The plan was to unify the kitchen and dining room by making a common ceiling, leveling out any non-uniformities from the original framed building. The tilted ceiling could be shimmed level and a single layer of sheetrock would provide a new and clean visual reference.
To do this, one must know what is level. The familiar tool for this is the carpenter’s bubble level, but this is vastly inferior to the modern tool for this purpose: the laser level. This is an electro-optical-mechanical device that is placed on a tripod and powered up. After a few moments where it determines the local gravitational vectors, it fires up its laser beam and scans it at high speed 360-degrees around, drawing an evanescent red pencil line across every stud and wall section in the room.
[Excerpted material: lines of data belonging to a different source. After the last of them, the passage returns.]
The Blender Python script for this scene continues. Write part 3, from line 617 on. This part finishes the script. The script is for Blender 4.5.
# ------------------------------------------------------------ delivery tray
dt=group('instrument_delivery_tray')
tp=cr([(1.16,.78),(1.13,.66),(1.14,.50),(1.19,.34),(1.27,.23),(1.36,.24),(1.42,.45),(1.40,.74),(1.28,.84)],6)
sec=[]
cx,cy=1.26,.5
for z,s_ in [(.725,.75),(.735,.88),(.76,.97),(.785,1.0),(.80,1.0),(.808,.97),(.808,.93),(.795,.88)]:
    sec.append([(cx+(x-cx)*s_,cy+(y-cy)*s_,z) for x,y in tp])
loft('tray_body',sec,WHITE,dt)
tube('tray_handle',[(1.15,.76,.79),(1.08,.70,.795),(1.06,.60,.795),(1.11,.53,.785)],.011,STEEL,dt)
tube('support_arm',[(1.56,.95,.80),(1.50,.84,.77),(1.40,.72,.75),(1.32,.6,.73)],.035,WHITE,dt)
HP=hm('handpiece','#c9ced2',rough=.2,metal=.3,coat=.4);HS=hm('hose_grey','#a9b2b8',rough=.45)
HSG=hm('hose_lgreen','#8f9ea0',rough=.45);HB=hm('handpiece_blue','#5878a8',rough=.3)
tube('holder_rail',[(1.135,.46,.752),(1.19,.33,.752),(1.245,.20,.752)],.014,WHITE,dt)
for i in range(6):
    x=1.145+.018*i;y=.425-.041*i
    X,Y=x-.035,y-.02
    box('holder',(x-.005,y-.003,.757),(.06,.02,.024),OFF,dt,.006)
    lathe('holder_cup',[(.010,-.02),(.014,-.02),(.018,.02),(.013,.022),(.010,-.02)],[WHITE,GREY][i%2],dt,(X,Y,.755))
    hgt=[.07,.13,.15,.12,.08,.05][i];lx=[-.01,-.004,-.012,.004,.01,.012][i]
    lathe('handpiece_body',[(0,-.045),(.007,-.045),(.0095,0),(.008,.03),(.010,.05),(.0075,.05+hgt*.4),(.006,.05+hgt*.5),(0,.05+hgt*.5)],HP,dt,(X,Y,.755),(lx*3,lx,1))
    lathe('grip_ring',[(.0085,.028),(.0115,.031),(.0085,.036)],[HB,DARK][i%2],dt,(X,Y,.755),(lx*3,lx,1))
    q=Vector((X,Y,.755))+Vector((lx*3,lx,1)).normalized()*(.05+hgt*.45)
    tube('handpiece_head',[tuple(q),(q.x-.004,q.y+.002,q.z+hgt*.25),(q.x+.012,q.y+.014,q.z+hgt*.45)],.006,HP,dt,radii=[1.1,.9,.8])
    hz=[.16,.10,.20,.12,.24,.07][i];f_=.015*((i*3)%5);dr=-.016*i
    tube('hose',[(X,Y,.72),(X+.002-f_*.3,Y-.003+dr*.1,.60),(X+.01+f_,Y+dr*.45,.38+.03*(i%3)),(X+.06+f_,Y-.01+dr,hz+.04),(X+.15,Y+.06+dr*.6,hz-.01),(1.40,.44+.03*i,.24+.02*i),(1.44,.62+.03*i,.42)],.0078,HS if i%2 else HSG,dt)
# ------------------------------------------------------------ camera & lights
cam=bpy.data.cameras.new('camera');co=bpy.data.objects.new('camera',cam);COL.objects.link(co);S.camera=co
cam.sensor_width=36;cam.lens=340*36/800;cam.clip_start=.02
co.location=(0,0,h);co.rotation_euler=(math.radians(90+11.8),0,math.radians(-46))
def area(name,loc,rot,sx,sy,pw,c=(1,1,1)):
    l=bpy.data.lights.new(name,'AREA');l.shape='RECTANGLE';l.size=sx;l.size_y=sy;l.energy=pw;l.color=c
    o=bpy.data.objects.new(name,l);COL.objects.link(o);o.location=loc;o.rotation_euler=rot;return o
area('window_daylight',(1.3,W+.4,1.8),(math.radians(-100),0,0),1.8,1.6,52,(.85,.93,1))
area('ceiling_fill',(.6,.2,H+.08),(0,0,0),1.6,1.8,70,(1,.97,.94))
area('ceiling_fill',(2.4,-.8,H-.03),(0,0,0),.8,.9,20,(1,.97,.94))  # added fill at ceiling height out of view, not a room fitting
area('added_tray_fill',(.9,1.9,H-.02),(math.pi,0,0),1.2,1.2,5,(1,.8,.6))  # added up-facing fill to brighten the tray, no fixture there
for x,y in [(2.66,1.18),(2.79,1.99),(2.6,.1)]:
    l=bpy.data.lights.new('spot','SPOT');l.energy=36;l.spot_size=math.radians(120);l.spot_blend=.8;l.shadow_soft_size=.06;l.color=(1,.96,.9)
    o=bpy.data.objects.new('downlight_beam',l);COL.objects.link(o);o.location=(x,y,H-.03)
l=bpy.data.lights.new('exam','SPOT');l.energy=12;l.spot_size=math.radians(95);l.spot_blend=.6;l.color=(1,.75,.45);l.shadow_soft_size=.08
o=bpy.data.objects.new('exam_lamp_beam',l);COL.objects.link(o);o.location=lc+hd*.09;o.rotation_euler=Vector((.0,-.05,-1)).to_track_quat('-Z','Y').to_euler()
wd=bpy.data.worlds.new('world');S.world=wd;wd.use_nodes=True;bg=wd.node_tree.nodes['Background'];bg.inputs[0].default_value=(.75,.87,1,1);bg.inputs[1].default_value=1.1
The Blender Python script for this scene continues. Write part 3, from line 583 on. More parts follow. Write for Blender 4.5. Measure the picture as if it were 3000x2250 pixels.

The carpenter uses this reference line and measures to the existing ceiling to find out the thickness of the shims he must cut. Normally a variation of an inch or so is easily accommodated. In the case of This Odd House however, the carpenter found that the kitchen ceiling was tilted not just front to back (we already knew this from the skewed soffit we had removed from the previous remodeling), but also side to side. And the dining room continued the tilt. It was as if the original construction workers, making a flat roofed building that needed to drain to one corner, had also made the interior ceiling drain that way too.
The amount of shift needed to make the entire ceiling level exceeded four inches and would have required specialty techniques and materials (which I understood to translate to specialty expense).
We devised a plan B. Only the kitchen ceiling would be leveled. The dining room was on its own to be visually isolated by a cosmetic soffit, the construction of which remains to be determined.
Of course, the floor was determined to be level before this. Correct?
Actually, the floor is almost as not-level as the ceiling, but there is no practical way to shift it. Instead, the floor will be “roughly leveled” by using sections of scrap vinyl flooring where needed, then covering with full sheets of plywood (the original maple floor in the dining room remains as whatever it is). A platform will be built on which the kitchen cabinets are placed. It will be trimmed and shimmed so that the countertops end up level. This means that the countertop height will be 37″ above the floor at one end of the kitchen, and 39″ at the other. Such are the constraints and compromises in renovating a 100-year old house!
There is a better solution! I have leveled 2 and a half houses (currently working on my 3rd, see “renovating an old crooked house” by Rob Close on YouTube). Foundation work is not as scary as it sounds. The materials do not cost much, and if you are not afraid of a little sweat, old houses can be restored to their original condition.The house is crooked for a reason, 4 inches off level was not designed into the structure unless it is an exterior porch. If you don’t correct the cause of the sagging walls, your ceiling could be out of level again in a few short years. It could be caused by a lack of gutters making the ground soft and sinking the footers/piers/foundation, or insects could be eating the wood from the ground up.